Подобные рассказы служили замечательным средством классового воспитания людей.
С тех пор эти рассказы о богатом помещике и бедном крестьянине стали своего рода темой доверительных разговоров в сельских поселках в бассейне реки Туман. Жители, которые знали об этом понаслышке, в один голос бранили того помещика как бессердечного подлеца, восхищались тем крестьянином, который оказался человеком доброй души. Когда наши бойцы в штатской одежде появлялись в окрестностях поселков, к ним сразу же приходили юноши и девушки, информировали нас, кто каким располагает богатством, а у кого волы, которые принадлежат обществу «Минхвэ».

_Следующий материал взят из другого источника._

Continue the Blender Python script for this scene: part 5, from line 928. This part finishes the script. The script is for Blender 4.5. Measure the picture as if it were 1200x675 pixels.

В то время в поселках держали волов общества «Минхвэ». Так называли тех животных, которых раздавало крестьянам общество «Минхвэ» — реакционная организация, созданная после оккупации Маньчжурии Японией. Волы не являлись собственностью крестьян. Требовалось откормить их и вернуть обратно. И это тоже было своего рода способом эксплуатации рабочего человека. На рогах у волов общества «Минхвэ» ставилась его печать.
Если молодые люди нам сообщали, что у кого-то находится вол общества «Минхвэ», — это означало, что можно без всяких сомнений резать его. Партизаны резали только волов общества «Минхвэ», о которых сообщали местные жители.
Нам стало известно, что не на шутку всполошились и шумели тогда японцы: «В этом поселке все подлецы. Каким образом у коммунистической армии на учете все дома, которые держат волов общества «Минхвэ»? Эти сведения они, несомненно, получают от местных крестьян!»
А сельчане, когда к ним приходили японцы, удивлялись: «Откуда мы знаем? Мы ничего не знаем. У партизан на руках были готовые списки. По списку они вызывали тех, у кого были волы. Что нам оставалось делать?»
На собственном многолетнем жизненном опыте до глубины души убедился я в том, что чем больше богатств у толстосумов, тем бессердечнее и черствее они становятся. Само богатство, чуждое доброте и морали, являлось не родником высокой морали, а пропастью нравственного падения. Случай с тем помещиком, который жил на берегу реки Туман, остался в моей душе примером горького разочарования. Из-за него и весь тот поселок оставил в душе довольно мрачные воспоминания.
После того происшествия я твердо решил: в будущем, когда страна станет независимой, на могиле старого, морально разложившегося общества, где хозяйничали помещики и капиталисты, необходимо построить прекрасное, здоровое общество, где все заживут в дружбе и согласии, одной семьей, не зная пропасти между богатством и бедностью.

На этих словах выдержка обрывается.